Czysta woda w Afryce Subsaharyjskiej to niezmiennie palący problem. W Tanzanii ze względu na brak dostępu do czystej wody pitnej aż 12% dzieci zapada na choroby biegunkowe, szczególnie niebezpieczne dla maluchów poniżej 5. roku życia.
W tym kraju 4 na 10 gospodarstw domowych oraz co trzecia szkoła nie mają dostępu do czystej wody pitnej. Ludność, szczególnie zamieszkująca tereny wiejskie, korzysta z ręcznie kopanych płytkich studni lub innych ujęć wody, gdzie woda ma brunatny kolor. Bakterie występujące w tej brudnej wodzie są przyczyną wielu groźnych chorób, m.in. cholery czy duru brzusznego.
Po wybudowaniu wielu studni wspólnie z misjonarzami w Czadzie, dostaliśmy prośbę od ojców białych, Misjonarzy Afryki, o pomoc w odwiertach studni głębinowych również w Tanzanii.
Tanzania należy do krajów słabo zurbanizowanych. W miastach woda jest dostępna dzięki państwowym przedsiębiorstwom wodnym, które starają się dostarczać wodę oczyszczoną z rzek lub jezior (jeśli są w pobliżu). Poza miastami ludzie korzystają ze zbiorników, w których woda często jest powierzchowna i niezdatna do picia, ale ludzie nie mają wyjścia. W Tanzanii aż 75% zachorowań związanych z zaburzeniami jelit czy żołądka jest spowodowanych skażoną wodą
- mówi o. Adam Cytrynowski MAfr, misjonarz w Tanzanii.
Codzienność mieszkańców rolniczych regionów Tanzanii wyznacza naturalny rytm związany z porą suchą i deszczową. Ze względu na wysokie temperatury, które w porze suchej sięgają nawet 40˚C, Tanzańczycy zaczynają dzień bardzo wcześnie, aby uniknąć nieznośnego upału. Kobiety wstają nawet o 3:00 rano, żeby przynieść wodę ze studni, ugotować coś do jedzenia i wyprawić dzieci do szkoły. Mężczyźni o 4:00 rano, jeszcze przed wschodem słońca, rozpoczynają pracę w polu. Do wszystkich tych czynności niezbędna jest woda.
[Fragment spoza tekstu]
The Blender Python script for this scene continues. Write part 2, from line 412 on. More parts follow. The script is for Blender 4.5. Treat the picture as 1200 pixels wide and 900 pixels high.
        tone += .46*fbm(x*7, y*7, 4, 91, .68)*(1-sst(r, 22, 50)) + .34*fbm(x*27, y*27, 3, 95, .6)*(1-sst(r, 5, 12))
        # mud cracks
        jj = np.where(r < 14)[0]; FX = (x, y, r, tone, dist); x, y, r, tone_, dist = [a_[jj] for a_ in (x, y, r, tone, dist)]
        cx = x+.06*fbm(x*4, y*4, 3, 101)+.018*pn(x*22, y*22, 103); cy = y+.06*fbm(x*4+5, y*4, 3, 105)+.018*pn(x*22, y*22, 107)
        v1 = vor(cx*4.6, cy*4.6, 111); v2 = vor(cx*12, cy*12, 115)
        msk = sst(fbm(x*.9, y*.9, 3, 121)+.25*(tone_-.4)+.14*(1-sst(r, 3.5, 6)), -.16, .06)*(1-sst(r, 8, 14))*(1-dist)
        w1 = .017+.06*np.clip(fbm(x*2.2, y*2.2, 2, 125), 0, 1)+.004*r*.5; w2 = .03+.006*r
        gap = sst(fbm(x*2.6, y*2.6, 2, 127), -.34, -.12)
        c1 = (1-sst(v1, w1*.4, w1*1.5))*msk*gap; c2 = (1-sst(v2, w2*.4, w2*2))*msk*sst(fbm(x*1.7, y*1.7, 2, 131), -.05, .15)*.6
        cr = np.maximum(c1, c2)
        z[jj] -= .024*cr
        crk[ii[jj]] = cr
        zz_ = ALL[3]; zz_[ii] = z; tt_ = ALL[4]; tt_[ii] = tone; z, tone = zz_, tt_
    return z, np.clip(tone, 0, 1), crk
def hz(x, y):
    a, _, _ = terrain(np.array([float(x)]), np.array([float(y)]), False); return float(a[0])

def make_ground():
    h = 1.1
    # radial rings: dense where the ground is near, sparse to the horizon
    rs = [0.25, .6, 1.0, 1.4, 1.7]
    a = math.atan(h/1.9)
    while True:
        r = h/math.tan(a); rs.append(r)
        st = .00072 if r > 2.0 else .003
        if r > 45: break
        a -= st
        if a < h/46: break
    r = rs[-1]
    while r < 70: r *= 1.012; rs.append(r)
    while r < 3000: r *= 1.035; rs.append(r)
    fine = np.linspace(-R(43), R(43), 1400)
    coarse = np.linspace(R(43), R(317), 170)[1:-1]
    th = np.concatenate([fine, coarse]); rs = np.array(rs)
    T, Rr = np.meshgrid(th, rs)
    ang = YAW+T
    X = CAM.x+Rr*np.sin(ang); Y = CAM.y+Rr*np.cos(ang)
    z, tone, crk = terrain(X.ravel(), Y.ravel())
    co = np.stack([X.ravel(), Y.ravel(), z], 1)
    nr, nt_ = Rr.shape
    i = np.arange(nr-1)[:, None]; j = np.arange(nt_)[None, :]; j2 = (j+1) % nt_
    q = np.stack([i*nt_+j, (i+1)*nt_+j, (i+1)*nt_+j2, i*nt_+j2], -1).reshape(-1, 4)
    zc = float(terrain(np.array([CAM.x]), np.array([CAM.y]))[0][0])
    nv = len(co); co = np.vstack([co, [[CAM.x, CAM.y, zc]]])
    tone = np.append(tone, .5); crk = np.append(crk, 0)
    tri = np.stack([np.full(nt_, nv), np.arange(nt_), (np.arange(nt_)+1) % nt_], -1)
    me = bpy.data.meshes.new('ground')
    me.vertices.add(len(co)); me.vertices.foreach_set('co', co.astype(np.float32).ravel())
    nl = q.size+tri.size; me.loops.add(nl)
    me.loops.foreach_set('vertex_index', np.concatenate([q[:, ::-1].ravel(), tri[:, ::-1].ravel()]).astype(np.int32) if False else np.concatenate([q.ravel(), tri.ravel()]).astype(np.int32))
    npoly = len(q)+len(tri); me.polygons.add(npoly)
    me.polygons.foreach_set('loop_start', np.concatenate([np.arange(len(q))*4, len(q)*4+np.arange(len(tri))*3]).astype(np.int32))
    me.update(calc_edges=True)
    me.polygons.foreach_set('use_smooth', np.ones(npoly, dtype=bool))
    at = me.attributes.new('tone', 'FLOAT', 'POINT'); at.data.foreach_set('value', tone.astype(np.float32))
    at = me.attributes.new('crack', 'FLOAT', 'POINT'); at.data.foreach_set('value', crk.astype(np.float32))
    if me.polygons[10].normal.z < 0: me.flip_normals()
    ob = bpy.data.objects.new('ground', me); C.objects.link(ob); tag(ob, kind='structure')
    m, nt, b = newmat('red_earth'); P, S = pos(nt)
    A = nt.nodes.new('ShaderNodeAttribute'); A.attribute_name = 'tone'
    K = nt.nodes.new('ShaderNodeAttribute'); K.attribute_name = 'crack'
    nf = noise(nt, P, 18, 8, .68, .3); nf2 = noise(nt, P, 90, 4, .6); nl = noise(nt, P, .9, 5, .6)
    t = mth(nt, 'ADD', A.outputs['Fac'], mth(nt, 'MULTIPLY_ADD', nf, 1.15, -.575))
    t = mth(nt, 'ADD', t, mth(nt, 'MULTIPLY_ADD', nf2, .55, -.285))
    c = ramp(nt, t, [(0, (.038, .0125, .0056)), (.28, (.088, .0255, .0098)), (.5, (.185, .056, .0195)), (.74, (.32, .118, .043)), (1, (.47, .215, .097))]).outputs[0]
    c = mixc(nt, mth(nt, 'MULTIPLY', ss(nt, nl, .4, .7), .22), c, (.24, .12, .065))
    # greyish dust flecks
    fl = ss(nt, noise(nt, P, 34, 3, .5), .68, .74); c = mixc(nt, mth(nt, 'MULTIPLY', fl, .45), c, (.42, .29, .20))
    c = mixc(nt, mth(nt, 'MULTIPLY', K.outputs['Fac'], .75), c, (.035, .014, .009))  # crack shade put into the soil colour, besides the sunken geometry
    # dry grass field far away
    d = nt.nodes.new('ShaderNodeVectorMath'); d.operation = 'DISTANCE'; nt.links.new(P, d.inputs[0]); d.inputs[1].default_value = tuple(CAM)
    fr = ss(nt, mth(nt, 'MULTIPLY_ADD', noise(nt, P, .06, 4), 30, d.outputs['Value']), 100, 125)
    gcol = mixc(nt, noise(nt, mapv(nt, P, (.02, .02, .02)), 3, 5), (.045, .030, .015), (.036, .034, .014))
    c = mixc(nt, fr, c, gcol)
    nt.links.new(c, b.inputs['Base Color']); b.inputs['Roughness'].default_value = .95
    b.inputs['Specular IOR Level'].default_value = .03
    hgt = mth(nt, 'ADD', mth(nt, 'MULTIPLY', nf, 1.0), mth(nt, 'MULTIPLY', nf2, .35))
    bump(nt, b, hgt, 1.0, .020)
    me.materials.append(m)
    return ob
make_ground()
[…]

Wysuszona ziemia nie daje plonów. Żeby coś urosło, trzeba ją obficie podlewać. Zdarza się, że mieszkańcy tego nie robią, bo wody brakuje dla nich samych. I tak spirala głodu i nędzy się nakręca.
Budowa studni głębinowych w Tanzanii jest o tyle trudniejsza, że ze względu na twarde podłoże wymaga specjalistycznego sprzętu, a to z kolei zwiększa koszty odwiertów. Wody trzeba szukać głęboko i przebijać się przez skały, a każdy metr odwiertu kosztuje 95 dolarów amerykańskich. Dobrze, jeśli wodę uda się znaleźć na głębokości 100 metrów – wtedy koszt budowy zamyka się w około 40 tys. złotych. Ale jeśli mamy pecha i woda wytryśnie dopiero na 180. metrze odwiertu, wtedy taka studnia kosztuje już astronomiczne 75 tys. złotych.
W 2023 roku udało się zrealizować projekt zakupu sprzętu do wiercenia studni. Dzięki tej inwestycji koszt wydrążenia jednej studni zmniejszył się o blisko 50%.
Potrzeba budowy nowych źródeł czystej wody pitnej w Tanzanii jest ogromna. Wierzymy jednak, że z Waszą pomocą kolejne studnie będą powstawać!